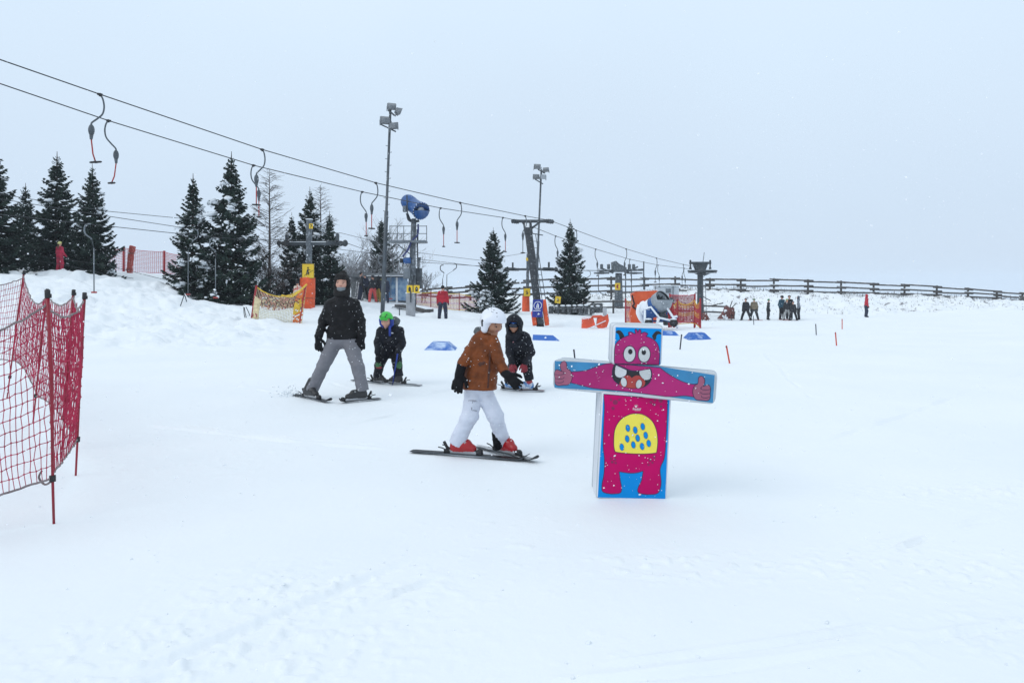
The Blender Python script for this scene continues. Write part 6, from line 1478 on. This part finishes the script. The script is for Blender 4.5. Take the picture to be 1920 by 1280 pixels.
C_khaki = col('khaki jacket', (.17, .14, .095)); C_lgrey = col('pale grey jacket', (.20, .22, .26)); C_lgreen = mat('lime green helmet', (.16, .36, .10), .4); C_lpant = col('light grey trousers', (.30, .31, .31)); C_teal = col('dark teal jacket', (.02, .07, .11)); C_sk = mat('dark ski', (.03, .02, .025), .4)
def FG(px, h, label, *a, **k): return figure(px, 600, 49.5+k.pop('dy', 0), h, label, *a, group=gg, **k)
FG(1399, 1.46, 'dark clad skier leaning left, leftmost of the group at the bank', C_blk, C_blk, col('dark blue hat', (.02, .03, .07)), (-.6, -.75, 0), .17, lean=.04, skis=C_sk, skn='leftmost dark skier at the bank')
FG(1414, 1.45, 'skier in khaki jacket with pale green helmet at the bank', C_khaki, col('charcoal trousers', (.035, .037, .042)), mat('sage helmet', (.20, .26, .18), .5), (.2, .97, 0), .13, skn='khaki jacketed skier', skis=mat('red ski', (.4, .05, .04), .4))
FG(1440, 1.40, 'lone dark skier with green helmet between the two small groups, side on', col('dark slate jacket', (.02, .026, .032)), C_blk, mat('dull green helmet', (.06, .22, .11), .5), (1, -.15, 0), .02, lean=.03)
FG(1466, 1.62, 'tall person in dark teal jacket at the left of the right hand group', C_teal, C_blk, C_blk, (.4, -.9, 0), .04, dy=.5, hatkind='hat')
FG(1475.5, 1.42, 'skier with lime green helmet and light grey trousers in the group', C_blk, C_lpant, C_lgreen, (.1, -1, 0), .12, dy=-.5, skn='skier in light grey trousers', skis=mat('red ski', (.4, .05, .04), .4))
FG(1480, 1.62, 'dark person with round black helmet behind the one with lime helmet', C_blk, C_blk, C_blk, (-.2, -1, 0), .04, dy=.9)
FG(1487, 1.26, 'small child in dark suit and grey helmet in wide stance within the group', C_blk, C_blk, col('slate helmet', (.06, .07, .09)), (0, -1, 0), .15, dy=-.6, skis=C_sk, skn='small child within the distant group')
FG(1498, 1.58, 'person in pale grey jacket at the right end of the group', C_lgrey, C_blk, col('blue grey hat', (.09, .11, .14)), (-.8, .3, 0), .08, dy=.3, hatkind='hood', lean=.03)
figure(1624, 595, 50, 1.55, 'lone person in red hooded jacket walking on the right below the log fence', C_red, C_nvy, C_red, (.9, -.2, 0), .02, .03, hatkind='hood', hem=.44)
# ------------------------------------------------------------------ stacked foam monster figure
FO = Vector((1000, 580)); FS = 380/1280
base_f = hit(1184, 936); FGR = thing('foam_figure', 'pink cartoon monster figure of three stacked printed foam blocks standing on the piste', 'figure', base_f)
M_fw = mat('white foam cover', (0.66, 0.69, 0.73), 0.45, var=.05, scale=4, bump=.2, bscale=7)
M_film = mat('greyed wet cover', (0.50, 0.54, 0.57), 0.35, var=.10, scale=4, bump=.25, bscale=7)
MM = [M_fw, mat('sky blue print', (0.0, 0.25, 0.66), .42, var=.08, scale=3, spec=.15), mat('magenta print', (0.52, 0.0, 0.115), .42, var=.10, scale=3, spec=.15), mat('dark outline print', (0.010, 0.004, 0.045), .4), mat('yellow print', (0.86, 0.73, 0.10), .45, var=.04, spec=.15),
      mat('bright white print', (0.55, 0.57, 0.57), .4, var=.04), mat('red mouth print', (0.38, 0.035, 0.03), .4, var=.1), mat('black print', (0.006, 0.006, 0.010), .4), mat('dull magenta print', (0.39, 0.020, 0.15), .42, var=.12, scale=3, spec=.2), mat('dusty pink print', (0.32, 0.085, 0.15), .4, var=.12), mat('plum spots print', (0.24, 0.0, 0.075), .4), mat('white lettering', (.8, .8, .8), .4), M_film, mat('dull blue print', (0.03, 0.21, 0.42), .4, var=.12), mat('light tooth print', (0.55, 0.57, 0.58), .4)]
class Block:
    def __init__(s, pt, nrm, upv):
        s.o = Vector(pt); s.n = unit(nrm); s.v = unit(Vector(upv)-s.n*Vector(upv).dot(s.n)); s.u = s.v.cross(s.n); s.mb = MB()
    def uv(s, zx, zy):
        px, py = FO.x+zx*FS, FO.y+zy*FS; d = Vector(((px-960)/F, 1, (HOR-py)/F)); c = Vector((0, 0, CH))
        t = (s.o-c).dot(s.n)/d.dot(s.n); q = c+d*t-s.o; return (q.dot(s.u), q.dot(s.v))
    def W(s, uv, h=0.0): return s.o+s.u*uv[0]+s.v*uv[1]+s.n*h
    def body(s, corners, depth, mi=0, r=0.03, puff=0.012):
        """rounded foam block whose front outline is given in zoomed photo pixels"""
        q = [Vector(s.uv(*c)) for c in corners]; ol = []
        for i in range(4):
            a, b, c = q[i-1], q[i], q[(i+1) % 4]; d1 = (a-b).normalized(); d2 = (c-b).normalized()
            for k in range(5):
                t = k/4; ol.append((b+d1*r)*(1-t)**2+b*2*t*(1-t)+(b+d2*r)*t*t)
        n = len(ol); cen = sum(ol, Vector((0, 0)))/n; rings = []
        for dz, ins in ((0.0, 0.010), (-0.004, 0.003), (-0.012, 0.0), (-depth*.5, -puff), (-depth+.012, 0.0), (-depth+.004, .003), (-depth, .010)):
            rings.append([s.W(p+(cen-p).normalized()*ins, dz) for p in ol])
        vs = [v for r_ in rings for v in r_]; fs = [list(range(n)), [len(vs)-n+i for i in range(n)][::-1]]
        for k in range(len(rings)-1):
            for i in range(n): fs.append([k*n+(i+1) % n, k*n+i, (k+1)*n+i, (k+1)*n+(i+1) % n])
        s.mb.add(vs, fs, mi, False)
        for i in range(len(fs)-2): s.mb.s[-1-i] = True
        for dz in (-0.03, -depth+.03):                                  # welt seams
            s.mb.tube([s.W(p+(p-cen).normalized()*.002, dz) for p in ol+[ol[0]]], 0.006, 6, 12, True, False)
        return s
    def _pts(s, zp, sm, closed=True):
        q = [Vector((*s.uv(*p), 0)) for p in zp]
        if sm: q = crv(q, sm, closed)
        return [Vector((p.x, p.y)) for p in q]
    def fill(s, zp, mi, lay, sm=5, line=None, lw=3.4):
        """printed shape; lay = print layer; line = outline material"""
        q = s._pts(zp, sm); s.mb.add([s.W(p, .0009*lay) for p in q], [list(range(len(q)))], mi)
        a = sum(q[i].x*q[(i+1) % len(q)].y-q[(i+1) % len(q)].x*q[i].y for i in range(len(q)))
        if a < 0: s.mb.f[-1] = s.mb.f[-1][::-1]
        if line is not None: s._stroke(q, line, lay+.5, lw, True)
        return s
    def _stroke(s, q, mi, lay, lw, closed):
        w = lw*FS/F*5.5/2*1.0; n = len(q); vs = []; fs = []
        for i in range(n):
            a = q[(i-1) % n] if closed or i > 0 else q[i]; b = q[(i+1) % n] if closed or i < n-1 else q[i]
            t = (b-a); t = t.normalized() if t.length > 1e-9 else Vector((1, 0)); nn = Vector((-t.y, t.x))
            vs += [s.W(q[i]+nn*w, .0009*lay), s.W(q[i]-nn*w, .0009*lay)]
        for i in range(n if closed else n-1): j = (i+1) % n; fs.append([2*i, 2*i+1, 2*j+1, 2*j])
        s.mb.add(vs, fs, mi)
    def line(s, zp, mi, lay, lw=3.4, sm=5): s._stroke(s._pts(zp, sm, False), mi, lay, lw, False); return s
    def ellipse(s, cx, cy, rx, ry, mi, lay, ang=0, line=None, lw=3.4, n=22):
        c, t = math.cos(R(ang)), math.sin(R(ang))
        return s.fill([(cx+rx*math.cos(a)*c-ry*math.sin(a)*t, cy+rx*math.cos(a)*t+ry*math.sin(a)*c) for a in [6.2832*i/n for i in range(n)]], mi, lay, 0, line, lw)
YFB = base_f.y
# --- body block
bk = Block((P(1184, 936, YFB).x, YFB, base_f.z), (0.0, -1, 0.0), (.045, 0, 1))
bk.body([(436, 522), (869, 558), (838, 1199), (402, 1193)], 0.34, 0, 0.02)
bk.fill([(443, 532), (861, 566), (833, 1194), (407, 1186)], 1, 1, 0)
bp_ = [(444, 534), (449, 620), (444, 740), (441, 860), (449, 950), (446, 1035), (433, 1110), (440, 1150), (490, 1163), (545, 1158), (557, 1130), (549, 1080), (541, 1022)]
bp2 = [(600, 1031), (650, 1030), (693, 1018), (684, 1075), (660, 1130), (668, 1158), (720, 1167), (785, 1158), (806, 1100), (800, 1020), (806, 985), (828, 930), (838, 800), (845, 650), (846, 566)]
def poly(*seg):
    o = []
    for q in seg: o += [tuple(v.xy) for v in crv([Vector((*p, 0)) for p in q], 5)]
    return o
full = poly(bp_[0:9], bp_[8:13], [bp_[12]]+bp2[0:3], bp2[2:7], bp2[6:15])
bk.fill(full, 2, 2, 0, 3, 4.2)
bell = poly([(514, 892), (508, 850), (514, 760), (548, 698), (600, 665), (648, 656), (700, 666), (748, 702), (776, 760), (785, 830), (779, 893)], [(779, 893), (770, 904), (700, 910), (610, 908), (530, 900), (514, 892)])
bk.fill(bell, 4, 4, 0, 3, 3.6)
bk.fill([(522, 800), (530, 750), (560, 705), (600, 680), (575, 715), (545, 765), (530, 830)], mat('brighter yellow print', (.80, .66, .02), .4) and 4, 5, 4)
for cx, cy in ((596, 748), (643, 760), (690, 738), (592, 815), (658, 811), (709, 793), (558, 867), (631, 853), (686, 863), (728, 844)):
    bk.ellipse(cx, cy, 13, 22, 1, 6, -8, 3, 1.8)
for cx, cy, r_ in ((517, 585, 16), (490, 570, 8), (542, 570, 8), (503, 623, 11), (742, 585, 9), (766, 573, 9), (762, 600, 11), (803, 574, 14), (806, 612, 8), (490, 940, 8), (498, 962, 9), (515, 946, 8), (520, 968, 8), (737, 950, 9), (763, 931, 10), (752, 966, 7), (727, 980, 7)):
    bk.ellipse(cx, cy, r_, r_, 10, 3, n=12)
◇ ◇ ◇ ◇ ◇
→ PROBLEM DESCRIPTION: Gather, from the listing above, every line carrying the word "pixels".

→ ANSWER TO THE TASK:
The Blender Python script for this scene continues. Write part 6, from line 1478 on. This part finishes the script. The script is for Blender 4.5. Take the picture to be 1920 by 1280 pixels.
        """rounded foam block whose front outline is given in zoomed photo pixels"""